## begin Data lines
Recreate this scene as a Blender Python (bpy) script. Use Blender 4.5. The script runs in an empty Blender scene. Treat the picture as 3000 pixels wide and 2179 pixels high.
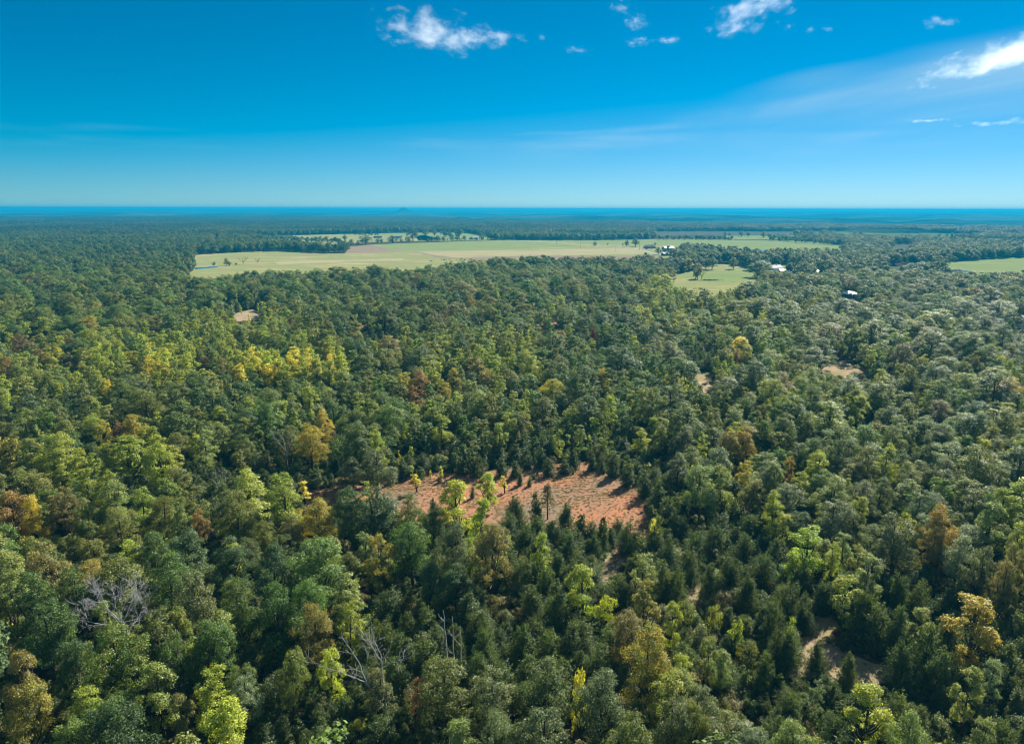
import bpy, math, random
import numpy as np
from mathutils import Vector, Matrix

# ---------------------------------------------------------------- camera
scene = bpy.context.scene
COL = scene.collection
CAM_H = 65.0
FPX, PW, PH = 2027.0, 3000.0, 2179.0
PITCH = math.radians(13.25)
ROLL = math.atan(7.0 / 3000.0)
cF = np.array([0.0, math.cos(PITCH), -math.sin(PITCH)])
_r0 = np.array([1.0, 0.0, 0.0]); _u0 = np.cross(_r0, cF)
cR = _r0 * math.cos(ROLL) + _u0 * math.sin(ROLL)
cU = np.cross(cR, cF)
CAM = np.array([0.0, 0.0, CAM_H])
cam_data = bpy.data.cameras.new('camera')
cam_data.sensor_width = 36.0
cam_data.lens = 36.0 * FPX / PW
cam_data.clip_start = 0.5
cam_data.clip_end = 60000.0
cam = bpy.data.objects.new('camera', cam_data); COL.objects.link(cam)
cam.matrix_world = Matrix(((cR[0], cU[0], -cF[0], CAM[0]), (cR[1], cU[1], -cF[1], CAM[1]), (cR[2], cU[2], -cF[2], CAM[2]), (0, 0, 0, 1)))
scene.camera = cam

# ---------------------------------------------------------------- sky and sun
CIRRUS_OFF = (20.6, -52.3, 0.0)
SUN_AZ, SUN_EL = math.radians(36.0), math.radians(36.0)
SUN = Vector((math.sin(SUN_AZ) * math.cos(SUN_EL), math.cos(SUN_AZ) * math.cos(SUN_EL), math.sin(SUN_EL)))
world = bpy.data.worlds.new('World'); scene.world = world
world.use_nodes = True
nt = world.node_tree; nt.nodes.clear()
def N(tree, t, **kw):
    n = tree.nodes.new(t)
    for k, v in kw.items():
        setattr(n, k, v)
    return n
w_out = N(nt, 'ShaderNodeOutputWorld'); w_bg = N(nt, 'ShaderNodeBackground')
w_sky = N(nt, 'ShaderNodeTexSky', sky_type='NISHITA', sun_disc=False, sun_elevation=SUN_EL, sun_rotation=SUN_AZ,
          altitude=200.0, air_density=0.7, dust_density=0.0, ozone_density=4.0)
w_bg.inputs['Strength'].default_value = 0.1
EXPOSURE = 1.3
_k = 2 ** -EXPOSURE
w_ma = N(nt, 'ShaderNodeVectorMath', operation='MULTIPLY_ADD')      # deep polarised blue of the photograph
w_ma.inputs[1].default_value = (0.77 * _k, 0.76 * _k, 0.91 * _k); w_ma.inputs[2].default_value = (-2.30 * _k, 0, 0)
w_mx = N(nt, 'ShaderNodeVectorMath', operation='MAXIMUM'); w_mx.inputs[1].default_value = (0, 0, 0)
# thin cirrus sheet: streaked noise on a flat layer high above, over the whole sky
w_tc = N(nt, 'ShaderNodeTexCoord'); w_sep = N(nt, 'ShaderNodeSeparateXYZ'); nt.links.new(w_tc.outputs['Generated'], w_sep.inputs[0])
w_z = N(nt, 'ShaderNodeMath', operation='MAXIMUM'); w_z.inputs[1].default_value = 0.02; nt.links.new(w_sep.outputs[2], w_z.inputs[0])
w_u = N(nt, 'ShaderNodeMath', operation='DIVIDE'); w_v = N(nt, 'ShaderNodeMath', operation='DIVIDE')
nt.links.new(w_sep.outputs[0], w_u.inputs[0]); nt.links.new(w_z.outputs[0], w_u.inputs[1]); nt.links.new(w_sep.outputs[1], w_v.inputs[0]); nt.links.new(w_z.outputs[0], w_v.inputs[1])
w_uv = N(nt, 'ShaderNodeCombineXYZ'); nt.links.new(w_u.outputs[0], w_uv.inputs[0]); nt.links.new(w_v.outputs[0], w_uv.inputs[1])
def cirrus(scale, rot, stretch, off, lo, hi, detail):
    mp = N(nt, 'ShaderNodeMapping'); mp.inputs['Rotation'].default_value = (0, 0, rot); mp.inputs['Scale'].default_value = stretch; mp.inputs['Location'].default_value = off
    nz = N(nt, 'ShaderNodeTexNoise'); nz.inputs['Scale'].default_value = scale; nz.inputs['Detail'].default_value = detail; nz.inputs['Roughness'].default_value = .55; nz.inputs['Distortion'].default_value = .4
    mr = N(nt, 'ShaderNodeMapRange', interpolation_type='SMOOTHSTEP'); mr.inputs[1].default_value = lo; mr.inputs[2].default_value = hi
    nt.links.new(w_uv.outputs[0], mp.inputs[0]); nt.links.new(mp.outputs[0], nz.inputs['Vector']); nt.links.new(nz.outputs[0], mr.inputs[0])
    return mr.outputs[0]
c_broad = cirrus(.16, .35, (1, 1, 1), CIRRUS_OFF, .47, .70, 3); c_fine = cirrus(.55, .35, (1, .30, 1), (3.1, 1.7, 0), .30, .80, 7)
w_f2 = N(nt, 'ShaderNodeMath', operation='MULTIPLY_ADD'); w_f2.inputs[1].default_value = .78; w_f2.inputs[2].default_value = .22; nt.links.new(c_fine, w_f2.inputs[0])
w_cm = N(nt, 'ShaderNodeMath', operation='MULTIPLY'); nt.links.new(c_broad, w_cm.inputs[0]); nt.links.new(w_f2.outputs[0], w_cm.inputs[1])
w_cs = N(nt, 'ShaderNodeMath', operation='MULTIPLY'); w_cs.inputs[1].default_value = .92; w_fd = N(nt, 'ShaderNodeMapRange', interpolation_type='SMOOTHSTEP'); w_fd.inputs[1].default_value = .05; w_fd.inputs[2].default_value = .17; nt.links.new(w_sep.outputs[2], w_fd.inputs[0])
w_cf = N(nt, 'ShaderNodeMath', operation='MULTIPLY'); nt.links.new(w_cm.outputs[0], w_cf.inputs[0]); nt.links.new(w_fd.outputs[0], w_cf.inputs[1]); nt.links.new(w_cf.outputs[0], w_cs.inputs[0])
w_add = N(nt, 'ShaderNodeMix', data_type='RGBA'); nt.links.new(w_cs.outputs[0], w_add.inputs[0]); w_add.inputs[7].default_value = (7.2 * _k, 8.7 * _k, 9.3 * _k, 1)
nt.links.new(w_sky.outputs[0], w_ma.inputs[0]); nt.links.new(w_ma.outputs[0], w_mx.inputs[0]); nt.links.new(w_mx.outputs[0], w_add.inputs[6])
nt.links.new(w_add.outputs[2], w_bg.inputs[0]); nt.links.new(w_bg.outputs[0], w_out.inputs[0])
sun_data = bpy.data.lights.new('sun', 'SUN')
sun_data.energy = 5.0; sun_data.angle = math.radians(0.55); sun_data.color = (1.0, 0.955, 0.87)
sun = bpy.data.objects.new('sun', sun_data); COL.objects.link(sun)
sun.rotation_euler = SUN.to_track_quat('Z', 'Y').to_euler()
sun.location = (200, 300, 400)

scene.view_settings.view_transform = 'Standard'
scene.view_settings.look = 'None'
scene.view_settings.exposure = EXPOSURE
scene.view_settings.gamma = 1.0
cy = scene.cycles
cy.max_bounces = 4; cy.diffuse_bounces = 2; cy.glossy_bounces = 1; cy.transmission_bounces = 2
cy.transparent_max_bounces = 4; cy.volume_bounces = 1
cy.use_denoising = True
cy.use_adaptive_sampling = True; cy.adaptive_threshold = 0.012; cy.adaptive_min_samples = 24
cy.filter_width = 1.05
cy.caustics_reflective = False; cy.caustics_refractive = False
cy.sample_clamp_indirect = 4.0

# ---------------------------------------------------------------- helpers
def ray(px, py):
    return cF + cR * ((px - PW / 2) / FPX) - cU * ((py - PH / 2) / FPX)
def G(px, py, h=0.0):
    """where the sight line through a photo pixel meets height h"""
    d = ray(px, py); s = (h - CAM_H) / d[2]
    p = CAM + d * s
    return float(p[0]), float(p[1])
def proj(x, y, z):
    """photo pixel of world points (arrays allowed)"""
    vx, vy, vz = np.asarray(x) - CAM[0], np.asarray(y) - CAM[1], np.asarray(z) - CAM[2]
    d = vx * cF[0] + vy * cF[1] + vz * cF[2]
    a = vx * cR[0] + vy * cR[1] + vz * cR[2]
    b = vx * cU[0] + vy * cU[1] + vz * cU[2]
    d = np.where(d < 1, 1, d)
    return PW / 2 + FPX * a / d, PH / 2 - FPX * b / d, d
def inside(poly, x, y):
    x = np.asarray(x, float); y = np.asarray(y, float)
    c = np.zeros(x.shape, bool)
    n = len(poly)
    for i in range(n):
        x0, y0 = poly[i]; x1, y1 = poly[(i + 1) % n]
        if y0 == y1:
            continue
        hit = ((y0 > y) != (y1 > y)) & (x < (x1 - x0) * (y - y0) / (y1 - y0) + x0)
        c ^= hit
    return c
def _hash(ix, iy, seed):
    h = (ix.astype(np.int64) * 374761393 + iy.astype(np.int64) * 668265263 + seed * 1274126177) & 0x7fffffff
    h = ((h ^ (h >> 13)) * 1274126177) & 0x7fffffff
    return ((h ^ (h >> 16)) & 0xffff) / 65535.0
def vnoise(x, y, seed=0):
    x = np.asarray(x, float); y = np.asarray(y, float)
    ix, iy = np.floor(x), np.floor(y); fx, fy = x - ix, y - iy
    fx = fx * fx * (3 - 2 * fx); fy = fy * fy * (3 - 2 * fy)
    a, b = _hash(ix, iy, seed), _hash(ix + 1, iy, seed); c, d = _hash(ix, iy + 1, seed), _hash(ix + 1, iy + 1, seed)
    return (a * (1 - fx) + b * fx) * (1 - fy) + (c * (1 - fx) + d * fx) * fy
def fbm(x, y, seed=0, o=4):
    s = 0; a = .5; f = 1.0
    for i in range(o):
        s = s + a * vnoise(np.asarray(x) * f, np.asarray(y) * f, seed + i * 17); a *= .5; f *= 2.03
    return s / (1 - .5 ** o)
def smooth(a, b, x):
    t = np.clip((np.asarray(x, float) - a) / (b - a), 0, 1)
    return t * t * (3 - 2 * t)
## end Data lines
**Given task:** Everything from the top line of the data down to and including the line with "from mathutils import Vector, Matrix" is to be copied, except the pictures.

**Task solution:**
Recreate this scene as a Blender Python (bpy) script. Use Blender 4.5. The script runs in an empty Blender scene. Treat the picture as 3000 pixels wide and 2179 pixels high.
import bpy, math, random
import numpy as np
from mathutils import Vector, Matrix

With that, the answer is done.